Exercise prompt: Reproduce verbatim the lines up to and including the one with "cable('overhead_cable', 'thin pale", starting from the first.

-------- The input

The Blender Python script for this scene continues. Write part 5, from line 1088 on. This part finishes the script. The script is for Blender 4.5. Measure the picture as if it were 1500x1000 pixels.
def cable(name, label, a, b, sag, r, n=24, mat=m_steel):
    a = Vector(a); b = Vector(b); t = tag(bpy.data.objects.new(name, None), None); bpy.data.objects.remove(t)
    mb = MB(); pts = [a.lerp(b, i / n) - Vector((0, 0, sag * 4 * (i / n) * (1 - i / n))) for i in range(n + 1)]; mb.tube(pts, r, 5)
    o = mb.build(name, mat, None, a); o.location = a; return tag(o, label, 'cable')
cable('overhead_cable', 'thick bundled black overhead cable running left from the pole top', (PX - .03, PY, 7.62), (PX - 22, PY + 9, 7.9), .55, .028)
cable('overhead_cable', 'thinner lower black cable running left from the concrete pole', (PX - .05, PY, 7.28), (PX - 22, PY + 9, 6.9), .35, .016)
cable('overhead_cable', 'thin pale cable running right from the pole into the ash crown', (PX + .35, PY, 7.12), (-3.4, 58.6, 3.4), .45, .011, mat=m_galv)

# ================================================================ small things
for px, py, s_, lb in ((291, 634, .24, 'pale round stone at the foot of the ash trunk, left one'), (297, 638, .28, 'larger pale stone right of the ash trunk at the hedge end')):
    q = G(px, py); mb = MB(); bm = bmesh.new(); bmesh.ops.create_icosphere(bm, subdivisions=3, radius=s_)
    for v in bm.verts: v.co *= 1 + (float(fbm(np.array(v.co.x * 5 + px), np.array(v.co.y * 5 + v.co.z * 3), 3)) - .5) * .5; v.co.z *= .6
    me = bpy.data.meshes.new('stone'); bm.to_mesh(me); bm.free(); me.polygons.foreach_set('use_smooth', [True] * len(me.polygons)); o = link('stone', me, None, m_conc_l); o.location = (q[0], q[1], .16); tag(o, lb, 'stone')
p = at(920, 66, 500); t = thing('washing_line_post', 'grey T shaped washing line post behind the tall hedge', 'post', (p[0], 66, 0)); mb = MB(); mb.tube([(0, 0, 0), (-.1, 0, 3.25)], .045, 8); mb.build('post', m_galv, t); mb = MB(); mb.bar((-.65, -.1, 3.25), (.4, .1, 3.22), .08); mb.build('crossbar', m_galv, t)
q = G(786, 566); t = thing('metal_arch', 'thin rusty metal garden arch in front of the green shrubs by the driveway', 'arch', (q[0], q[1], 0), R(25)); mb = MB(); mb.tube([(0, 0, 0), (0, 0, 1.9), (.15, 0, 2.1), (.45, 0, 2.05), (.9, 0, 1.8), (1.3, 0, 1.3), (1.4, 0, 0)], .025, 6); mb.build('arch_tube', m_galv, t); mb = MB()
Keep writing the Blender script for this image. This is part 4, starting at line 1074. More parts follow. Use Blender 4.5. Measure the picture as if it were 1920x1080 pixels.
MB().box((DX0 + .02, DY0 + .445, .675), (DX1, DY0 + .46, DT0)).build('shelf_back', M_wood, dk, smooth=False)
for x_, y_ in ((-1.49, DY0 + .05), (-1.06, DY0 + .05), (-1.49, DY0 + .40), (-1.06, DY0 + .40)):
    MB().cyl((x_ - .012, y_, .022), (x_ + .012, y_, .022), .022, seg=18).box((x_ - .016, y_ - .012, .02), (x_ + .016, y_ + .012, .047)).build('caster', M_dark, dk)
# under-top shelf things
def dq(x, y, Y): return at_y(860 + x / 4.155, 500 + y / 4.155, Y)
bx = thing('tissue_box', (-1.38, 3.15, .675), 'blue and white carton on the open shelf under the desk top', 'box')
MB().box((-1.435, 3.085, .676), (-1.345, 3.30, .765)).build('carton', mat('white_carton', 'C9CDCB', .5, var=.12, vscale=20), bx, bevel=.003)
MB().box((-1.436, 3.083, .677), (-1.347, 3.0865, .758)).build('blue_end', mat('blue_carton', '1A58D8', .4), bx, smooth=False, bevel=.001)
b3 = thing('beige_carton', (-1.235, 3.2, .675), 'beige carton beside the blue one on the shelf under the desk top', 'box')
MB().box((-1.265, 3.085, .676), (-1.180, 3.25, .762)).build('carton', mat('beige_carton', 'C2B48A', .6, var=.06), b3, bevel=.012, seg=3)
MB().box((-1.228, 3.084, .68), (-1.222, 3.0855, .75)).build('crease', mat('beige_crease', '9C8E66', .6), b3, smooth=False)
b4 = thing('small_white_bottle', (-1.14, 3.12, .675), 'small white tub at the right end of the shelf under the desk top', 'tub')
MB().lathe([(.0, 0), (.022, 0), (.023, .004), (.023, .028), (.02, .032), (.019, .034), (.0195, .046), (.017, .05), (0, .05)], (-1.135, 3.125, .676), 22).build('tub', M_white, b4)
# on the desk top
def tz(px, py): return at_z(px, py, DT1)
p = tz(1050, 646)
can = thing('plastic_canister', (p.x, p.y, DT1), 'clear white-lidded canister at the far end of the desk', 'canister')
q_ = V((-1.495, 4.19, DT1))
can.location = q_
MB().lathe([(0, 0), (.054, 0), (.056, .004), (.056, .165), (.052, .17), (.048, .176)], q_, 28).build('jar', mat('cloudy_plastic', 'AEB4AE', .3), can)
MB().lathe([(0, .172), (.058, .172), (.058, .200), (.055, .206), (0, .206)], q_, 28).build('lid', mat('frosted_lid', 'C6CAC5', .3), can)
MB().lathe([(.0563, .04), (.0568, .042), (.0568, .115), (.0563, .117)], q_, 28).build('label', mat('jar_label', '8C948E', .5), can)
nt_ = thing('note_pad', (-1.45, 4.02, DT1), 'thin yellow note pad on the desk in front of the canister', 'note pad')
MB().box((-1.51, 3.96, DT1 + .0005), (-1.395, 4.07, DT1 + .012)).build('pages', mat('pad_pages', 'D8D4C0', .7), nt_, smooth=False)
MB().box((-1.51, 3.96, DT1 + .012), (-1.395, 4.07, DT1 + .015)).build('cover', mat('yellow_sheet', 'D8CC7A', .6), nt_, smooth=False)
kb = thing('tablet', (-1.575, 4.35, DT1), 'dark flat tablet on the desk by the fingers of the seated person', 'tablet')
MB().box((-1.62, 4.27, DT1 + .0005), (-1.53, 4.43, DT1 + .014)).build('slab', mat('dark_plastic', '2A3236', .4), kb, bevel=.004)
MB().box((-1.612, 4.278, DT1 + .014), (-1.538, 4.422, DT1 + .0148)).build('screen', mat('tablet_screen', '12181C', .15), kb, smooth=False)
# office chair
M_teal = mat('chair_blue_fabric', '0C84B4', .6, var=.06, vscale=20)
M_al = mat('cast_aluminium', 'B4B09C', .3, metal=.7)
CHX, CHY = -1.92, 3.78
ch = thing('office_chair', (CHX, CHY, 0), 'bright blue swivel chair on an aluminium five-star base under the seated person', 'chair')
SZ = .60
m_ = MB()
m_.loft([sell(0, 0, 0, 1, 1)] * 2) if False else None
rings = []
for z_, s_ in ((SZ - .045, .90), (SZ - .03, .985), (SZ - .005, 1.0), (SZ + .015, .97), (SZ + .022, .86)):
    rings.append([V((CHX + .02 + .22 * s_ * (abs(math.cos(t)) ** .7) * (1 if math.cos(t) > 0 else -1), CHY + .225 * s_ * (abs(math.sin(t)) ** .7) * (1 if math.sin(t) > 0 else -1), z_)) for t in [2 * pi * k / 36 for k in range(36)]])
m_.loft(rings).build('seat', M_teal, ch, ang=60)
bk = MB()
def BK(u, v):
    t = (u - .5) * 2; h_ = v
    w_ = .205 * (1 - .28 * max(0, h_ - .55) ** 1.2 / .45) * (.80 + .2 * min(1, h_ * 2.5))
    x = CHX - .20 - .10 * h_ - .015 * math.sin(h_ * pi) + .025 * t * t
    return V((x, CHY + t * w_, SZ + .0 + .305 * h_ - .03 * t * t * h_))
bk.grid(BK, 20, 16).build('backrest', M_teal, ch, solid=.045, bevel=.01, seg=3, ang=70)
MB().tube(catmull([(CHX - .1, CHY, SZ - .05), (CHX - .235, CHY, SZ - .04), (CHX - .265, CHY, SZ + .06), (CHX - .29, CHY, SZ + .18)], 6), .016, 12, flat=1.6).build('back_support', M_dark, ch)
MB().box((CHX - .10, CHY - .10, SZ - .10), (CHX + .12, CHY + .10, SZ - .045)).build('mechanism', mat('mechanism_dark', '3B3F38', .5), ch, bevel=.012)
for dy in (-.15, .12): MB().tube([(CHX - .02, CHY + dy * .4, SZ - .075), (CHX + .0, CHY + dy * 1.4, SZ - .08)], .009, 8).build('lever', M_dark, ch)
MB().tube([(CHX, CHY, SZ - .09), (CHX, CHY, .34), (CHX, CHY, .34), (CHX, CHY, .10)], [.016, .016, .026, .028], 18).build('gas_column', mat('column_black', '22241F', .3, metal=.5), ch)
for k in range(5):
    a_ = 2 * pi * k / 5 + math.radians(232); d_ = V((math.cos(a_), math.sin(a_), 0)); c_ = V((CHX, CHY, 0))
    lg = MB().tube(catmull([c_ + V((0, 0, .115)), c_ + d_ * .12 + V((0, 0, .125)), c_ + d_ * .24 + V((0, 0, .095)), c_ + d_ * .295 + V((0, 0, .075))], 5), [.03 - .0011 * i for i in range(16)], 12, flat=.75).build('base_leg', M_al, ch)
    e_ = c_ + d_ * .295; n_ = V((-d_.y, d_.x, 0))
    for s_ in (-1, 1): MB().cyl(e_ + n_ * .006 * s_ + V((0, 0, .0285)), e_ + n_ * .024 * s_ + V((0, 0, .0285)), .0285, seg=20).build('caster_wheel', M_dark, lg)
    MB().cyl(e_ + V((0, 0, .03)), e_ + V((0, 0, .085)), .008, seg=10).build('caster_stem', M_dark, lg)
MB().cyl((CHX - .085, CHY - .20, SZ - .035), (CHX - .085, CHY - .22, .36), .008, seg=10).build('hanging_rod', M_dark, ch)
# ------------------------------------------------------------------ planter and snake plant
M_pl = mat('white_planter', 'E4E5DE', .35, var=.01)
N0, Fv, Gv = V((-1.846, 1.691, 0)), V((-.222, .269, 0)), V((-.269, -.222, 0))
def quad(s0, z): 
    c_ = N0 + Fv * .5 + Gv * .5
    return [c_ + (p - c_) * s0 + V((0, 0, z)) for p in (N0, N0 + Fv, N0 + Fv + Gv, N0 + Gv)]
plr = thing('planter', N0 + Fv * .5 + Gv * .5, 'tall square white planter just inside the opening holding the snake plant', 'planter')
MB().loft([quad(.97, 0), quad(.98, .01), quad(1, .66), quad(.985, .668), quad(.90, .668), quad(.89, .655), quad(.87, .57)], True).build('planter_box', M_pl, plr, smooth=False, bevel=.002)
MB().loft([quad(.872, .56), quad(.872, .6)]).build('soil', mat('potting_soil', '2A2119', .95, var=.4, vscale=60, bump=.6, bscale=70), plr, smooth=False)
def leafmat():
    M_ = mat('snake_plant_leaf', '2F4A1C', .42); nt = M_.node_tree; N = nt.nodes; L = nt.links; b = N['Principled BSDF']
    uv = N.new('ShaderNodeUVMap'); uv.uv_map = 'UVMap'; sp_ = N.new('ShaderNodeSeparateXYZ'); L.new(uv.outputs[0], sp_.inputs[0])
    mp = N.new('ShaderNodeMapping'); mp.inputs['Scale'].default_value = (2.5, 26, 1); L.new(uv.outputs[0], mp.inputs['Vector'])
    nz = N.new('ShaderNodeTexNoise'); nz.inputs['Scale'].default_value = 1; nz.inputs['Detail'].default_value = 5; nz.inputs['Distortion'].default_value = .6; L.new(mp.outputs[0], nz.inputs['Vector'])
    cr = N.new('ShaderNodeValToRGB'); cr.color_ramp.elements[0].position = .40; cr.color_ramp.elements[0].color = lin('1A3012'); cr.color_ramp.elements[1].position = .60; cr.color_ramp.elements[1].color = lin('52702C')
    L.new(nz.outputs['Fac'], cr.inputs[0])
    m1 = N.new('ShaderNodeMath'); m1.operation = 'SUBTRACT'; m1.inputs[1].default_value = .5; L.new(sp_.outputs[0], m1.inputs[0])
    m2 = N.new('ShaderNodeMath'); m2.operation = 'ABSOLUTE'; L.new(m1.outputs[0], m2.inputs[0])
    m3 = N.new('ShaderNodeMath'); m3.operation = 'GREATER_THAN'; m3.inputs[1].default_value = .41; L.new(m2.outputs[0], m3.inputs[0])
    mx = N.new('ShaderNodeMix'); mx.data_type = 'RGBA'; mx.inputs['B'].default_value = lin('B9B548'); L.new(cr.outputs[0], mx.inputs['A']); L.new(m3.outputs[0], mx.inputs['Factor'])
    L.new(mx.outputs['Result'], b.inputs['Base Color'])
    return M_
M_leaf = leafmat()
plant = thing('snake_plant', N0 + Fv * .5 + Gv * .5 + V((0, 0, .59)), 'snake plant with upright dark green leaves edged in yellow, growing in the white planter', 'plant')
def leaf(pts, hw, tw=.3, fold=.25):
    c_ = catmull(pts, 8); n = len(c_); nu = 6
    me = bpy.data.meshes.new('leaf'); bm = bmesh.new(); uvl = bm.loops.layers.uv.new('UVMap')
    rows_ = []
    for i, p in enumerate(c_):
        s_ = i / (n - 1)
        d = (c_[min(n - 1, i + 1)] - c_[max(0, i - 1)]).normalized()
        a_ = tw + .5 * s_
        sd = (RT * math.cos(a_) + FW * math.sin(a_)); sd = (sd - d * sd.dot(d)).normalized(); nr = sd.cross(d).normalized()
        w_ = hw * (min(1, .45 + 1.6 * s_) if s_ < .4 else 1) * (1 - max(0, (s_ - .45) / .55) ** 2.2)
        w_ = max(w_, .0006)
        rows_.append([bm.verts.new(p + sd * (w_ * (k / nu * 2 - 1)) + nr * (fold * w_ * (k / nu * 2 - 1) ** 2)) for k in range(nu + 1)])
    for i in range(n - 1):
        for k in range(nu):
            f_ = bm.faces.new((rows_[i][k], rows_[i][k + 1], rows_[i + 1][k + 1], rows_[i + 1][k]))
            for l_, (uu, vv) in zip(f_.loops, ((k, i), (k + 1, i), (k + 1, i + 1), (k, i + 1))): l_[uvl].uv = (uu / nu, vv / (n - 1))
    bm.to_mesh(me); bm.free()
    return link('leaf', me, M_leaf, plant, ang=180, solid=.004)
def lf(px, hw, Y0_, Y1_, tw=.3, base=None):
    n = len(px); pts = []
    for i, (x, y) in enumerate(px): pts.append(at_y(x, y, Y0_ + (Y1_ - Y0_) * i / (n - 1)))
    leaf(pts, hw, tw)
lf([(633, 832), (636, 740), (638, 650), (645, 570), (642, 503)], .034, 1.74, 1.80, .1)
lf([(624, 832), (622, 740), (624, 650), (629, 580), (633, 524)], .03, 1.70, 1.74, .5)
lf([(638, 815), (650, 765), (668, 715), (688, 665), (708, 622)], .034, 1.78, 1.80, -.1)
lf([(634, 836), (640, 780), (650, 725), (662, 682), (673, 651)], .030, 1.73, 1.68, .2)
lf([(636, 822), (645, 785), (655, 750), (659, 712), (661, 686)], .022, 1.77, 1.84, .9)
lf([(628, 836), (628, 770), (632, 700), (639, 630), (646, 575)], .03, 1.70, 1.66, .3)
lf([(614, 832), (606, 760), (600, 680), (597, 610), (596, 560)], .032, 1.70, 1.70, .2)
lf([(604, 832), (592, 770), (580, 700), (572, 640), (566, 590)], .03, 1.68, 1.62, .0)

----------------

Reply to the exercise:
The Blender Python script for this scene continues. Write part 5, from line 1088 on. This part finishes the script. The script is for Blender 4.5. Measure the picture as if it were 1500x1000 pixels.
def cable(name, label, a, b, sag, r, n=24, mat=m_steel):
    a = Vector(a); b = Vector(b); t = tag(bpy.data.objects.new(name, None), None); bpy.data.objects.remove(t)
    mb = MB(); pts = [a.lerp(b, i / n) - Vector((0, 0, sag * 4 * (i / n) * (1 - i / n))) for i in range(n + 1)]; mb.tube(pts, r, 5)
    o = mb.build(name, mat, None, a); o.location = a; return tag(o, label, 'cable')
cable('overhead_cable', 'thick bundled black overhead cable running left from the pole top', (PX - .03, PY, 7.62), (PX - 22, PY + 9, 7.9), .55, .028)
cable('overhead_cable', 'thinner lower black cable running left from the concrete pole', (PX - .05, PY, 7.28), (PX - 22, PY + 9, 6.9), .35, .016)
cable('overhead_cable', 'thin pale cable running right from the pole into the ash crown', (PX + .35, PY, 7.12), (-3.4, 58.6, 3.4), .45, .011, mat=m_galv)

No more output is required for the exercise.